In future if you want to add another field (for example website) then it need only be added to the records that have it, making it much easier to do and leading to cleaner diffs.

Feel free to change the camel case to something more perlish :)

bigpresh commented 11 years ago

SQLite was my first impression too, but I think I'd agree that a JSON file is more flexible, portable, and easy to work with. The JSON file could easily be downloaded direct from GitHub periodically by services which want to use it, and is flexible enough that adding extra info is pretty trivial (although a spec of the field names and their meanings should probably be agreed first).

I imagine additional fields that will be useful will be the company's website, perhaps an email address for whoever is responsible for Perl-related hiring (should people want to list themselves for potential candidates to apply), and maybe a flag to indicate whether they use Perl for public-facing front-end stuff, back-end stuff only, or both. A field a company could use to indicate the amount they use Perl might be useful too (e.g. the diference between "we use it for a couple of internal tools" and "our business is built on it").

Also, the "hiringStatus" field should, I think, be a boolean "hiring" field for ease of working with.

denny commented 11 years ago

Location needs to be broken down too, while we're picking on the selection of fields; 'street address', 'town/city', 'state/region', 'zip/post code', 'country'. People can fill in whatever level of detail they want to share (or whatever they find on companies' websites).

evdb commented 11 years ago

Regarding location it is also important to distinguish between the business' HQ location, and where employees can be based.

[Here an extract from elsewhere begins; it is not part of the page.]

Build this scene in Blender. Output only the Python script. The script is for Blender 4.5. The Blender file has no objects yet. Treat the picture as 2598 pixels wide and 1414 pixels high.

I work for a fully remote organisation that has its HQ at a PO box in London, but the employees are all over the UK.

But this is going off-topic from the original point of this issue - to have a more robust storage format.

vmbrasseur commented 11 years ago

There's never been any plan for it to be the end-all-be-all either of UIs or of methods for storing the data. What it is is a way to make information available while we work together to develop something more sustainable/scalable.

In the coming weeks I'll be putting up a wiki and registering a channel on Freenode for us to discuss things. Please follow \@perlcompanies on Twitter for announcements.

vmbrasseur commented 11 years ago

In the meantime, this issue appears to be more of a discussion than an discrete actionable item. I'm closing it.

We'll pick up the general spirit of the issue (move to a RDBS or other data store) elsewhere once the next generation of Perl Companies is determined.